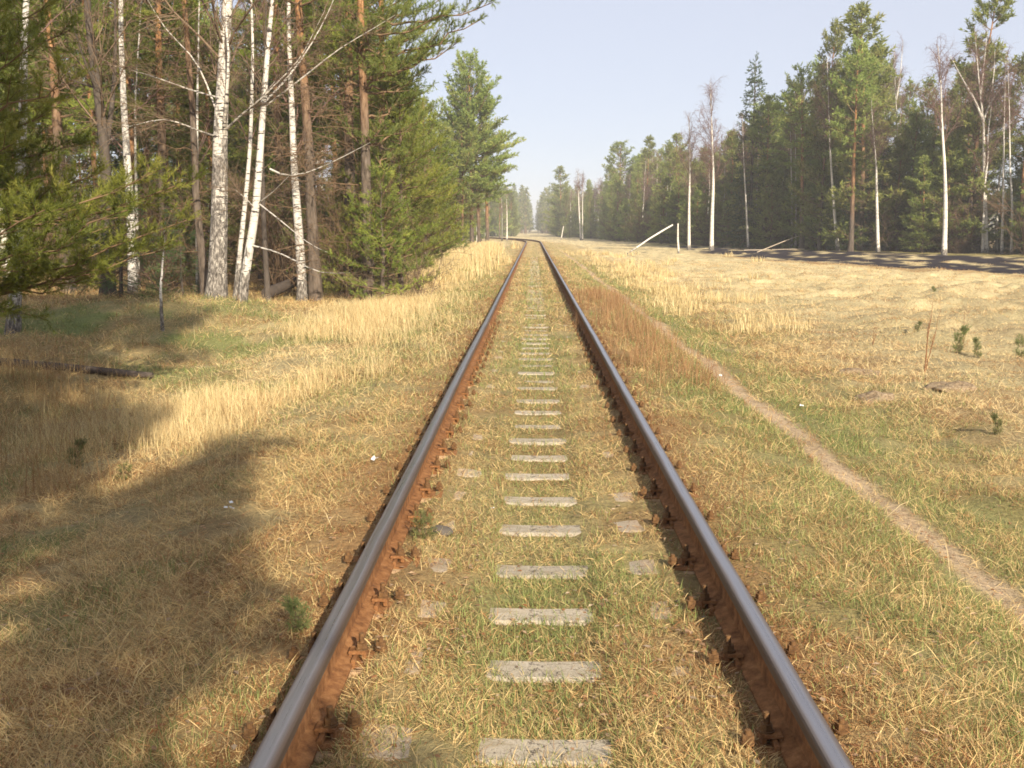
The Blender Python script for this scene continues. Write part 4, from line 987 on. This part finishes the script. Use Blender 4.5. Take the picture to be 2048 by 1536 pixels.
# near pine at the left edge: its trunk is out of frame, its boughs reach in
def bough_pine():
    g = np.random.default_rng(808); Y0 = 10.5
    base = Vector((-6.9, Y0, h1(-6.9, Y0)-.05)); r = empty('pine_tree', base)
    T = MB(); P = trunk_path(9.5, g, .03, 14); T.tube(P, .15*(1-.85*np.clip(P[:, 2]/9.5, 0, 1)), 12, cap=False)
    link('trunk', T.mesh('trunk', [M['bark_pine']]), r)
    C = MB(); SA, SB, R1, R2, TP, TD, TT = [], [], [], [], [], [], []
    targets = [(350, 372, 10.2), (375, 440, 10.8), (300, 345, 9.8), (255, 420, 9.4), (200, 345, 10.9), (150, 470, 10.0), (330, 500, 11.0), (90, 420, 9.0), (110, 345, 10.2), (60, 520, 9.6), (270, 500, 11.4), (180, 540, 10.9),
               (140, 60, 10.4), (130, 150, 9.9), (90, 230, 10.8), (150, 290, 11.2), (60, 90, 9.6), (40, 180, 10.6), (100, 10, 11.4), (20, 290, 9.8), (70, 330, 11.0), (30, 380, 11.6), (0, 60, 10.2), (30, -20, 11.0), (120, -60, 10.8), (-40, 130, 11.5), (-60, 240, 11.2), (390, 360, 10.9), (240, 370, 11.6)]
    for (px, py, Y) in targets:
        e = np.array(tuple(at(px, py, Y)-base)); z0 = max(.6, e[2]-g.uniform(.0, .5)); p0 = along(P, z0)
        m = 9; s = np.linspace(0, 1, m)[:, None]; pts = p0*(1-s)+e*s; pts[:, 2] += -.25*np.sin(s[:, 0]*math.pi)*np.linalg.norm(e-p0)*.35
        pts[1:-1] += g.normal(size=(m-2, 3))*.04; Lb = np.linalg.norm(e-p0)
        rr = .015*(1-.85*s[:, 0])+.003
        SA += list(pts[:-1]); SB += list(pts[1:]); R1 += list(rr[:-1]); R2 += list(rr[1:]); tb = g.uniform(.3, .75)
        for j, q in enumerate(np.arange(.30, 1.0, .055)):
            sg = 1 if j % 2 else -1; idx = q*(m-1); i0 = int(idx); fr = idx-i0; a_ = pts[i0]*(1-fr)+pts[min(i0+1, m-1)]*fr
            dr = nrm(pts[min(i0+1, m-1)]-pts[i0]); lat = np.array([-dr[1], dr[0], 0])*sg
            tl = (.25+.8*(1-q))*g.uniform(.6, 1.1); td = nrm(dr*.8+lat*g.uniform(.6, 1.)+np.array([0, 0, g.uniform(-.1, .45)])); b_ = a_+td*tl
            SA.append(a_); SB.append(b_); R1.append(.005); R2.append(.0025)
            for e_ in range(int(tl/.085)+1):
                f_ = (e_+1)/(int(tl/.085)+1); pp = a_+(b_-a_)*f_
                for w_ in range(2):
                    TP.append(pp); TD.append(nrm(td+g.normal(size=3)*.6+np.array([0, 0, .45]))); TT.append(tb+g.normal()*.15)
        for e_ in range(4): TP.append(pts[-1]); TD.append(nrm(pts[-1]-pts[-2]+g.normal(size=3)*.4+np.array([0, 0, .3]))); TT.append(tb+.15)
    C.segs(SA, SB, R1, R2, 5, 0)
    C.needles(TP, TD, .17, 34, .062, .0062, g, 1, (.35, .95), np.clip(TT, 0, 1))
    link('crown', C.mesh('crown', [M['branch_pine'], M['pine_near']]), r)
    tag(r, 'near pine whose green boughs reach in from the left edge of the photo', 'pine tree')
bough_pine()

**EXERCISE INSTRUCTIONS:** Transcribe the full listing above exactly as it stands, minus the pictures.

**SOLUTION:**
The Blender Python script for this scene continues. Write part 4, from line 987 on. This part finishes the script. Use Blender 4.5. Take the picture to be 2048 by 1536 pixels.
# near pine at the left edge: its trunk is out of frame, its boughs reach in
def bough_pine():
    g = np.random.default_rng(808); Y0 = 10.5
    base = Vector((-6.9, Y0, h1(-6.9, Y0)-.05)); r = empty('pine_tree', base)
    T = MB(); P = trunk_path(9.5, g, .03, 14); T.tube(P, .15*(1-.85*np.clip(P[:, 2]/9.5, 0, 1)), 12, cap=False)
    link('trunk', T.mesh('trunk', [M['bark_pine']]), r)
    C = MB(); SA, SB, R1, R2, TP, TD, TT = [], [], [], [], [], [], []
    targets = [(350, 372, 10.2), (375, 440, 10.8), (300, 345, 9.8), (255, 420, 9.4), (200, 345, 10.9), (150, 470, 10.0), (330, 500, 11.0), (90, 420, 9.0), (110, 345, 10.2), (60, 520, 9.6), (270, 500, 11.4), (180, 540, 10.9),
               (140, 60, 10.4), (130, 150, 9.9), (90, 230, 10.8), (150, 290, 11.2), (60, 90, 9.6), (40, 180, 10.6), (100, 10, 11.4), (20, 290, 9.8), (70, 330, 11.0), (30, 380, 11.6), (0, 60, 10.2), (30, -20, 11.0), (120, -60, 10.8), (-40, 130, 11.5), (-60, 240, 11.2), (390, 360, 10.9), (240, 370, 11.6)]
    for (px, py, Y) in targets:
        e = np.array(tuple(at(px, py, Y)-base)); z0 = max(.6, e[2]-g.uniform(.0, .5)); p0 = along(P, z0)
        m = 9; s = np.linspace(0, 1, m)[:, None]; pts = p0*(1-s)+e*s; pts[:, 2] += -.25*np.sin(s[:, 0]*math.pi)*np.linalg.norm(e-p0)*.35
        pts[1:-1] += g.normal(size=(m-2, 3))*.04; Lb = np.linalg.norm(e-p0)
        rr = .015*(1-.85*s[:, 0])+.003
        SA += list(pts[:-1]); SB += list(pts[1:]); R1 += list(rr[:-1]); R2 += list(rr[1:]); tb = g.uniform(.3, .75)
        for j, q in enumerate(np.arange(.30, 1.0, .055)):
            sg = 1 if j % 2 else -1; idx = q*(m-1); i0 = int(idx); fr = idx-i0; a_ = pts[i0]*(1-fr)+pts[min(i0+1, m-1)]*fr
            dr = nrm(pts[min(i0+1, m-1)]-pts[i0]); lat = np.array([-dr[1], dr[0], 0])*sg
            tl = (.25+.8*(1-q))*g.uniform(.6, 1.1); td = nrm(dr*.8+lat*g.uniform(.6, 1.)+np.array([0, 0, g.uniform(-.1, .45)])); b_ = a_+td*tl
            SA.append(a_); SB.append(b_); R1.append(.005); R2.append(.0025)
            for e_ in range(int(tl/.085)+1):
                f_ = (e_+1)/(int(tl/.085)+1); pp = a_+(b_-a_)*f_
                for w_ in range(2):
                    TP.append(pp); TD.append(nrm(td+g.normal(size=3)*.6+np.array([0, 0, .45]))); TT.append(tb+g.normal()*.15)
        for e_ in range(4): TP.append(pts[-1]); TD.append(nrm(pts[-1]-pts[-2]+g.normal(size=3)*.4+np.array([0, 0, .3]))); TT.append(tb+.15)
    C.segs(SA, SB, R1, R2, 5, 0)
    C.needles(TP, TD, .17, 34, .062, .0062, g, 1, (.35, .95), np.clip(TT, 0, 1))
    link('crown', C.mesh('crown', [M['branch_pine'], M['pine_near']]), r)
    tag(r, 'near pine whose green boughs reach in from the left edge of the photo', 'pine tree')
bough_pine()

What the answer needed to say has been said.